From the listing below, pull each line that includes "pixels".

[Scene modeling code data]
----
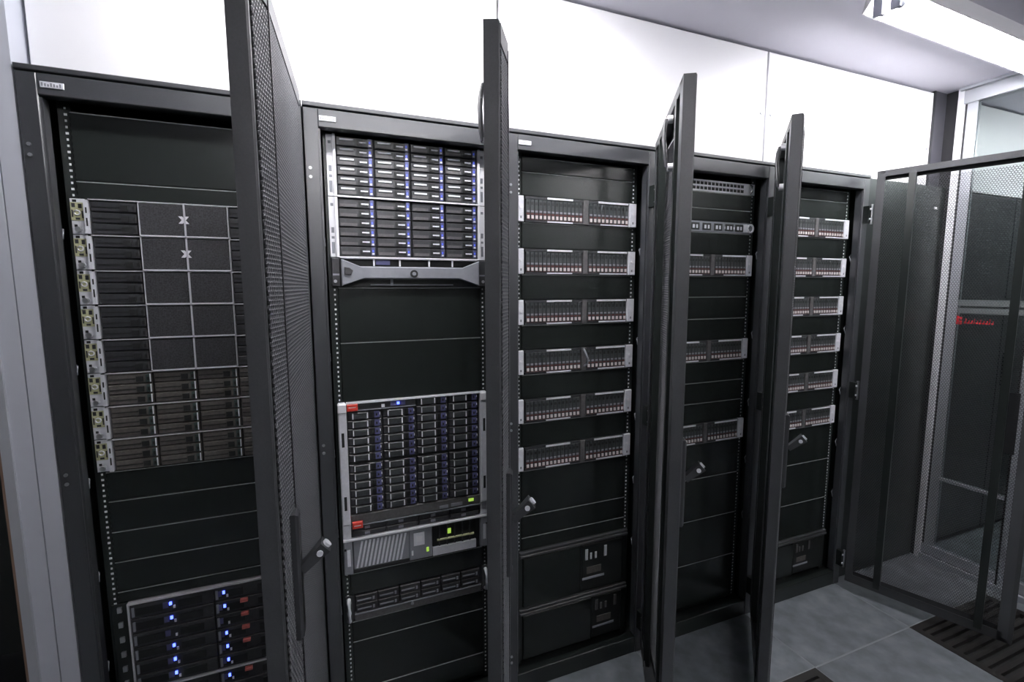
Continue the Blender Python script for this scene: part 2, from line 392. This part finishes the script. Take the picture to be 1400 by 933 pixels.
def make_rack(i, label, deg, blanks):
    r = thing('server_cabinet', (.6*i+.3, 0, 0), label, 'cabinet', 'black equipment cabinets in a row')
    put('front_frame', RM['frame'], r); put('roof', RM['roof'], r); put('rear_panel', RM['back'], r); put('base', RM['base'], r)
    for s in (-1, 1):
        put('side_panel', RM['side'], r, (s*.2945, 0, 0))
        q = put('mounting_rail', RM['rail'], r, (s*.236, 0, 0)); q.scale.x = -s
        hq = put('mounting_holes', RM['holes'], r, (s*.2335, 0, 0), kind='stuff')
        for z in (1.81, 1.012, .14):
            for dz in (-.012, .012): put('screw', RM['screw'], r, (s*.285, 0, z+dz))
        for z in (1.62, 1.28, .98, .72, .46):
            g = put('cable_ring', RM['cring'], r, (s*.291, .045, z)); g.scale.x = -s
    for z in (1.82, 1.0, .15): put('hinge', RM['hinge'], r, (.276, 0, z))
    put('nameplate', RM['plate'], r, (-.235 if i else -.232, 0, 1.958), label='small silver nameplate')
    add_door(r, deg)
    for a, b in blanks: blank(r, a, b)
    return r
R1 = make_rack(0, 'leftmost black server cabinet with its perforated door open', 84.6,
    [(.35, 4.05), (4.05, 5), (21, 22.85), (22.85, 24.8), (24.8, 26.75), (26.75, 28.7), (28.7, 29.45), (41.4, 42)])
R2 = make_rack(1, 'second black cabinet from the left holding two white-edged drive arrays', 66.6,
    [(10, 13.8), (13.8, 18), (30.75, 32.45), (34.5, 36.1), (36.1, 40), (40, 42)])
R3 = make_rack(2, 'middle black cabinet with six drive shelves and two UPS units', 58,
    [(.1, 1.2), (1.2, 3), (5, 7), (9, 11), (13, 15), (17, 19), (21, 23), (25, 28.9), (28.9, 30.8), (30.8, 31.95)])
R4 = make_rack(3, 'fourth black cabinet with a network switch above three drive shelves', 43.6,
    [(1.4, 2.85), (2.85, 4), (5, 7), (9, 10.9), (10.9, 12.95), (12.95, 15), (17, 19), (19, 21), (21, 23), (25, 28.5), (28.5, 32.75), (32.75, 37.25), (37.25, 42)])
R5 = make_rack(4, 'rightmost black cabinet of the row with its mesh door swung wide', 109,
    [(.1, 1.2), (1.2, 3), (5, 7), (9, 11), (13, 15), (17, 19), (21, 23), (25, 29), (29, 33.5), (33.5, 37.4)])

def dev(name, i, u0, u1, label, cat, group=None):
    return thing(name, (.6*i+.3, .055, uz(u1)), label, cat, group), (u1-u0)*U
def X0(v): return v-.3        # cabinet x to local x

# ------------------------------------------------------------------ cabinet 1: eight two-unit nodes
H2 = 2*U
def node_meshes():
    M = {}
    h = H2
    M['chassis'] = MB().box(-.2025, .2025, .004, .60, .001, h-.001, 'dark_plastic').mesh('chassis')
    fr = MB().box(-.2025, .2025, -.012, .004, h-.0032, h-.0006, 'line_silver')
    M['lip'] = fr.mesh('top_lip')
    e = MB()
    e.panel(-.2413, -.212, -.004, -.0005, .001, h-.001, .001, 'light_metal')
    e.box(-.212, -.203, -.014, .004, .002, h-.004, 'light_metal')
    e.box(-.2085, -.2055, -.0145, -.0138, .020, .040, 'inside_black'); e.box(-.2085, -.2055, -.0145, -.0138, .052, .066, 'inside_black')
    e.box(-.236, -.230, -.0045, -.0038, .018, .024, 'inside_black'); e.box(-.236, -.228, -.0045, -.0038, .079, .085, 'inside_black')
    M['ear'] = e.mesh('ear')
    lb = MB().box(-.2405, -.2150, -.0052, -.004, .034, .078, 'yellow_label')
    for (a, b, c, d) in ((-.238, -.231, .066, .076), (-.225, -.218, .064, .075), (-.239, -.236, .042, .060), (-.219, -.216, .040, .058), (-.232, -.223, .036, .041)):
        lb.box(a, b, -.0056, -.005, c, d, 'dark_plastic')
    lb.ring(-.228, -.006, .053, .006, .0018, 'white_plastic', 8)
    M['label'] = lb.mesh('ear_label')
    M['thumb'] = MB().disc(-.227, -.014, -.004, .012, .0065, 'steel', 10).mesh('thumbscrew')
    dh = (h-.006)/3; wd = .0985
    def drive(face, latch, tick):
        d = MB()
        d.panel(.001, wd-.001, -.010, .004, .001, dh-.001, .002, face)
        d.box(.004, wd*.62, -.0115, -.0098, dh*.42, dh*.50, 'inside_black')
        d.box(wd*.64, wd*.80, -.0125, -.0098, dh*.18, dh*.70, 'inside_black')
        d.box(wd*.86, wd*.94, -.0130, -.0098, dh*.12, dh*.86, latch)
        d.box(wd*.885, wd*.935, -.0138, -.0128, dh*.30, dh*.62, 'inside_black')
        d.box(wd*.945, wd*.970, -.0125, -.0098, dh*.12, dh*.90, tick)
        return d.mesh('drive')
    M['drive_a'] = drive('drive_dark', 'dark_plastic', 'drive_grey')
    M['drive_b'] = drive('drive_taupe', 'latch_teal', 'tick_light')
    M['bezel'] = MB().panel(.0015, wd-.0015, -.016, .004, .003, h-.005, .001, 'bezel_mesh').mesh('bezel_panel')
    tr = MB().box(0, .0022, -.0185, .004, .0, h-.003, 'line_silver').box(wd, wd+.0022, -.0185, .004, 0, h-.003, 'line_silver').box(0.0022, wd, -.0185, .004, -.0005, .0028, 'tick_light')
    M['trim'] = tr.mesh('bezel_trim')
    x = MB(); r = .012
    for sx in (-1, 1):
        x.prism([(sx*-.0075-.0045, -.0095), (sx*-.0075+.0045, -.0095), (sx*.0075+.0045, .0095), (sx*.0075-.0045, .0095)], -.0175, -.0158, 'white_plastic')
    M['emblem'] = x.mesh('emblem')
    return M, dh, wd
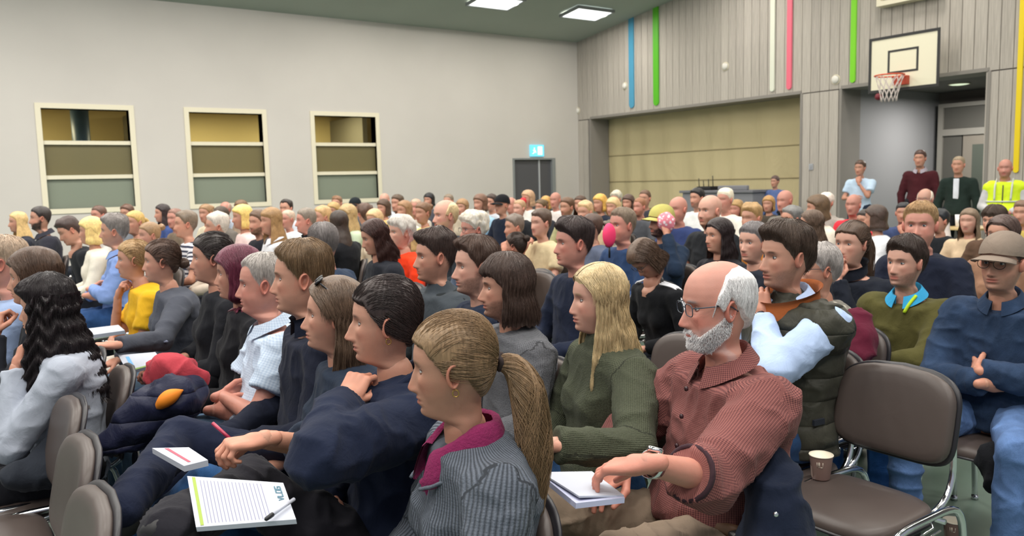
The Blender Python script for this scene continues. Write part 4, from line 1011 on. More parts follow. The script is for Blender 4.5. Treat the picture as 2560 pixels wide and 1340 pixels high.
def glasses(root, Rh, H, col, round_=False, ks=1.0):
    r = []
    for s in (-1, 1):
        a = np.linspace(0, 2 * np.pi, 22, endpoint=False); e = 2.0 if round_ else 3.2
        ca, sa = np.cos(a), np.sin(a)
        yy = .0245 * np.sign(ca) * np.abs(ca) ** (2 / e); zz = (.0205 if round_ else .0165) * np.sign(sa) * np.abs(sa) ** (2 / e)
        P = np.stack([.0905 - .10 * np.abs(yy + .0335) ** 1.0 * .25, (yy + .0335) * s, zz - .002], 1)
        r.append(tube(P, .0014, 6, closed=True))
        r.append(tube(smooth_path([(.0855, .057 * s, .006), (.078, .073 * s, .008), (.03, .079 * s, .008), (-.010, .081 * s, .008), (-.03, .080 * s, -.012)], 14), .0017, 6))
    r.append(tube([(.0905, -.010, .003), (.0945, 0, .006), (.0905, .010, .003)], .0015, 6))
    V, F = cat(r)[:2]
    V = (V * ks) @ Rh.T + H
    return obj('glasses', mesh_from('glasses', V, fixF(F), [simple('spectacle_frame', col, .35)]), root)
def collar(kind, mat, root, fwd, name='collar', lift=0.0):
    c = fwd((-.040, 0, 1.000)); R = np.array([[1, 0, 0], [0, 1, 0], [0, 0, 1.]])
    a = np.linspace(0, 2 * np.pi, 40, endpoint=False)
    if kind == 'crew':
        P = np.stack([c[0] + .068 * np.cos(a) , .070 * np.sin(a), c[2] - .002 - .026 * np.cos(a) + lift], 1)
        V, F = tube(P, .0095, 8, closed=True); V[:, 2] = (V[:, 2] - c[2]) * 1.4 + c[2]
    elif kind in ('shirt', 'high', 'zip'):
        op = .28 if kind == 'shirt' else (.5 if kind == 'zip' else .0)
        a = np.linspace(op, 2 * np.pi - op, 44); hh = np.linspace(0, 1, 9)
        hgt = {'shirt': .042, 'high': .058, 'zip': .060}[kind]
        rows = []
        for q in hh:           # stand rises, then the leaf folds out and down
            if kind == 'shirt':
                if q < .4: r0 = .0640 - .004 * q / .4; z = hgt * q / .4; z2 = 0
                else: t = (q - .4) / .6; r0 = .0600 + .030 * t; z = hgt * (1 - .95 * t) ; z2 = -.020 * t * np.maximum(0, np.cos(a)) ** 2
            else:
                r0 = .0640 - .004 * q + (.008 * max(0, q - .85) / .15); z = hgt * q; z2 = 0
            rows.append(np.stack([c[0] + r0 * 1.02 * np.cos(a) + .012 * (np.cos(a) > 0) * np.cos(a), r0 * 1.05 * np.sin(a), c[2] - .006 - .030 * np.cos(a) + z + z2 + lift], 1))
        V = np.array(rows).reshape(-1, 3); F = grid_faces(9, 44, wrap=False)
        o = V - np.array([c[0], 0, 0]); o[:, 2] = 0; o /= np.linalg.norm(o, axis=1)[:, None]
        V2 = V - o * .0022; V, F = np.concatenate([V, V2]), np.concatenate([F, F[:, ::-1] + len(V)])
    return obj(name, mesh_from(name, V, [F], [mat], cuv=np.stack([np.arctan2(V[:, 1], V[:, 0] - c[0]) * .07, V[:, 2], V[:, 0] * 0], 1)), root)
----
[WRITTEN RESPONSE]
Continue the Blender Python script for this scene: part 2, from line 392. This part finishes the script. Take the picture to be 1400 by 933 pixels.
The Blender Python script for this scene continues. Write part 4, from line 1011 on. More parts follow. The script is for Blender 4.5. Treat the picture as 2560 pixels wide and 1340 pixels high.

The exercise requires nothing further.